La verdadera entidad del asunto migratorio, no viene sólo definida por la necesidad de lo que ahora llaman “circularidad”, por las ofertas de trabajo en origen, por aliviar de la carga del subdesarrollo a países determinados desde las arcas de los gobiernos más poderosos. No viene sólo de la acción política, ni de la sensibilidad ciudadana, ni del valor de la solidaridad, no es sólo esto lo que se juega en el tablero de nuestras sociedades, sino también la opinión de cada vez más voces dispuestas a reventar el discurso social para dar cabida a discursos de odio y de exclusión, de discriminación y de violencia. Y todo ello amparado por la nueva-vieja política que abrazan los partidos ultraderechistas y que contagian, por la necesidad de arañar votos, a partidos de derecha o centro derecha. Si el discurso de estas formaciones políticas está escorándose hacia la crítica y la exclusión, será porque existe un nicho de votos que, en apariencia, facilitaría la llegada al poder de los que lo fomentan. Políticas siglo XXI, podremos llegar a pensar.
Y con este panorama también hablamos de grupos humanos que dedican su tiempo a la inserción, a la alfabetización, a la búsqueda de empleo para dotar de una vida mejor a los seres humanos que llegan a nuestros países, mujeres y hombres con un serio compromiso por incrementar acciones que faciliten el asentamiento y los primeros pasos de migrantes con claras necesidades especiales desde sus primeras horas en el continente europeo, o salvando de la fuerza de las mareas a los que se juegan la vida embarcados en pateras en las costas atlánticas y mediterráneas. Compromiso y acción como discurso.
Pero también hablamos de los que gritan para expulsar, de los que hablan para herir, de los ciudadanos que entienden que la llegada de la migración va a suponer una merma en su calidad de vida, de aquellas personas que incitan a la violencia para acabar con lo que llaman “un problema”, de la base política que aprovecha la sensibilidad social para echar más gasolina en el incendio, de los representantes de las administraciones que, o no saben o no quieren, activar mecanismos de ayuda y de concienciación. El miedo y las actitudes derivadas de este como discurso.
Europa empieza a teorizar con preocupación sobre la inmigración. Las conclusiones pueden ser de exclusión o de acogida. Lo verdaderamente triste es que dependan, sobre todo, de la capacidad de los que teorizan para arrancar un puñado de votos al adversario político.

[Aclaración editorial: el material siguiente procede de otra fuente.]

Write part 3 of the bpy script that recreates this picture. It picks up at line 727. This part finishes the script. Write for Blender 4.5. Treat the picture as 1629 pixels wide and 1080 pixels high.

Si no hemos sido capaces de fijar la mirada en los ojos de una maliense, de un senegalés, de la población marroquí que llega a nuestras ciudades, de cuantos vienen a buscar una vida mejor, no nos daremos cuenta de la necesidad, de la súplica, del amor con el que esos ojos nos hablan. Y habremos perdido el discurso para asumir esa idea descabellada de empujarlos hacia el territorio del rechazo.